Video On The Birth of Emacs

I just ran across a video on the birth of Emacs from last year. It’s by Lars Brinkhoff, Irreal’s go to guy for questions on the history of Emacs. As I’ve written before, he maintains a repository of historical Emacs code all the way back to TECO.

The video is a series of demonstrations of some of that ancient code. It starts with showing what a pain it was to use TECO. It did, however, have a macro language that was fairly capable and Emacs famously began life as a set of macros for TECO. It’s where the name Emacs comes from: Editing MACroS. It was a sort of compilation of the TECO macros that individual users at MIT’s AI labs had written.
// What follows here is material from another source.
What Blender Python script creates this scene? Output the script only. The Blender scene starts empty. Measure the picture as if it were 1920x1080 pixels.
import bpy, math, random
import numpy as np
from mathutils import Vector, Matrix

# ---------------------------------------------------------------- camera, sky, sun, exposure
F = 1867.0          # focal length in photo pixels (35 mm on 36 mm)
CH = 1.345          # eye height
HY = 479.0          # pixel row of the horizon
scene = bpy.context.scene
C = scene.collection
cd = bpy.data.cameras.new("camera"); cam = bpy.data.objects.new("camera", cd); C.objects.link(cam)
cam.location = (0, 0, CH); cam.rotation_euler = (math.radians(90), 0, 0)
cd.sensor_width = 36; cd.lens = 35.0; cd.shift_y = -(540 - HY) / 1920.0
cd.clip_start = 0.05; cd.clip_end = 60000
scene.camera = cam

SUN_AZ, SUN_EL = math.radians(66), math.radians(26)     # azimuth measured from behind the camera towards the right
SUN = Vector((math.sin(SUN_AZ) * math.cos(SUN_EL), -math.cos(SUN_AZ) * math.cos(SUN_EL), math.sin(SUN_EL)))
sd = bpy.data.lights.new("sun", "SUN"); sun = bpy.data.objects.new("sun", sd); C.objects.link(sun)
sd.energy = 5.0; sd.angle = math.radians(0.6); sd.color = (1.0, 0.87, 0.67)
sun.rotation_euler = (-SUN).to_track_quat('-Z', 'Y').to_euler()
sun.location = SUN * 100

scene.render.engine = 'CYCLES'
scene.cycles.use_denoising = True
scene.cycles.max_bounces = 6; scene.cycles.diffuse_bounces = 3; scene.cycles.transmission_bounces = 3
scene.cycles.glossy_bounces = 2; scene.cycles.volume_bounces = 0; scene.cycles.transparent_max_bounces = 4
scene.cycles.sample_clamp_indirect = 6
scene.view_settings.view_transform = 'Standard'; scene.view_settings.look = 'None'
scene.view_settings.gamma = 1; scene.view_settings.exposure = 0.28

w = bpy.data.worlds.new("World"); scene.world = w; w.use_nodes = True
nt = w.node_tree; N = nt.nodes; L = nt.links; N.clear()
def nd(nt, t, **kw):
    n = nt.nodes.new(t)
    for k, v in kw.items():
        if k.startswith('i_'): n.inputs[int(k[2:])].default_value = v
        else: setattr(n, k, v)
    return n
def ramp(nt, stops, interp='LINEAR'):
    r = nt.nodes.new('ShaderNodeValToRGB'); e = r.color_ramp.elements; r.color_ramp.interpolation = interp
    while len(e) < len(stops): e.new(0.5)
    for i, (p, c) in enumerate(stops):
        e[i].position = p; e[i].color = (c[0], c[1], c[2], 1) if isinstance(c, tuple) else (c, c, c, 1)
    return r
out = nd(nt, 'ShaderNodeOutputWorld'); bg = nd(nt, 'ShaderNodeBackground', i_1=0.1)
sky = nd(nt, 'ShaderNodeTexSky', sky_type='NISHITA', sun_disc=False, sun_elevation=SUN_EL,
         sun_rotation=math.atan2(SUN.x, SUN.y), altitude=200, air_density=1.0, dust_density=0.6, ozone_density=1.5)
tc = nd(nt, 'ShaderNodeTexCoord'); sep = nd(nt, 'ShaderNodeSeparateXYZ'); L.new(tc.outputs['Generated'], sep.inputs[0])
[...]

The idea was that then everyone would be working in the same environment.

Since Emacs was originally written as TECO macros, it wasn’t very portable so it was rewritten in various languages such as LISP and C. The video gives a demonstration of some of those old systems. If nothing else, watching them will show you how good we have it now.

Now, of course, Emacs is synonymous with GNU Emacs, which is available on essentially any platform that matters. Brinkhoff tells a nice story. What began as a way of letting hackers share someone else’s TECO session has blossomed into what many of us consider the world’s best editor. Not everyone agrees with that last assessment but none but the ignorant doubt that it’s certainly a contender.

The video is about 41 and a half minutes long so you’ll need to schedule some time. If you’re interested in old Emacs implementations and how things used to be, take a look at the video.